■ What you need to do ■
Only the lines from the start of the entries through the line with "S.camera = cam" are wanted; please output them exactly.

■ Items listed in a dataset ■
——————————

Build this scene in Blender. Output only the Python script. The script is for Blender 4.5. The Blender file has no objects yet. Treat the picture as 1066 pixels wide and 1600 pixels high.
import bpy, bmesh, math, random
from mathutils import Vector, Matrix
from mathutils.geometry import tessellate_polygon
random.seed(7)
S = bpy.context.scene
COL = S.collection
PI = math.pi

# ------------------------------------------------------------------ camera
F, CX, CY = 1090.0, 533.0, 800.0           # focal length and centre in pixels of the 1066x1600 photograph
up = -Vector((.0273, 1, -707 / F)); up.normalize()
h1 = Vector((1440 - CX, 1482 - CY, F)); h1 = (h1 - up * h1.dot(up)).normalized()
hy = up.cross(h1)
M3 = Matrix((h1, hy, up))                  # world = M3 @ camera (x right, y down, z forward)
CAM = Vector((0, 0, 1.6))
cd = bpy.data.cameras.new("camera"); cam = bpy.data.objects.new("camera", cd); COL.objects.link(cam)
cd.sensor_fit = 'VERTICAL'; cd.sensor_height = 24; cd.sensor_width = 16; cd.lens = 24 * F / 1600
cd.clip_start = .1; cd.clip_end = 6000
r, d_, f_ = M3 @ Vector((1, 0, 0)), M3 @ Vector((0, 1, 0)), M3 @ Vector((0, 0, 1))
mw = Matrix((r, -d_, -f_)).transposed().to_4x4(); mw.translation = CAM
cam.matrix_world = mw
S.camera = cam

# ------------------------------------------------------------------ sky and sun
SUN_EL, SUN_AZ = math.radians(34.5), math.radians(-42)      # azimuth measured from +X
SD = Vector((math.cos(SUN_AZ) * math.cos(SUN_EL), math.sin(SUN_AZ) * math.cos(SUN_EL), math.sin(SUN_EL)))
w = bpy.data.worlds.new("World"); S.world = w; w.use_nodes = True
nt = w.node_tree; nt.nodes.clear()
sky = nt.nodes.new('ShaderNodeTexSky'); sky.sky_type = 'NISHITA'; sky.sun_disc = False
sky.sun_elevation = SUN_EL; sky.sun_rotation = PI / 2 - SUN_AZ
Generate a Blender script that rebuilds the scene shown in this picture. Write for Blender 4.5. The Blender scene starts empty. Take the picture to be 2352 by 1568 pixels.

——————————

■ Expected answer ■
Build this scene in Blender. Output only the Python script. The script is for Blender 4.5. The Blender file has no objects yet. Treat the picture as 1066 pixels wide and 1600 pixels high.
import bpy, bmesh, math, random
from mathutils import Vector, Matrix
from mathutils.geometry import tessellate_polygon
random.seed(7)
S = bpy.context.scene
COL = S.collection
PI = math.pi

# ------------------------------------------------------------------ camera
F, CX, CY = 1090.0, 533.0, 800.0           # focal length and centre in pixels of the 1066x1600 photograph
up = -Vector((.0273, 1, -707 / F)); up.normalize()
h1 = Vector((1440 - CX, 1482 - CY, F)); h1 = (h1 - up * h1.dot(up)).normalized()
hy = up.cross(h1)
M3 = Matrix((h1, hy, up))                  # world = M3 @ camera (x right, y down, z forward)
CAM = Vector((0, 0, 1.6))
cd = bpy.data.cameras.new("camera"); cam = bpy.data.objects.new("camera", cd); COL.objects.link(cam)
cd.sensor_fit = 'VERTICAL'; cd.sensor_height = 24; cd.sensor_width = 16; cd.lens = 24 * F / 1600
cd.clip_start = .1; cd.clip_end = 6000
r, d_, f_ = M3 @ Vector((1, 0, 0)), M3 @ Vector((0, 1, 0)), M3 @ Vector((0, 0, 1))
mw = Matrix((r, -d_, -f_)).transposed().to_4x4(); mw.translation = CAM
cam.matrix_world = mw
S.camera = cam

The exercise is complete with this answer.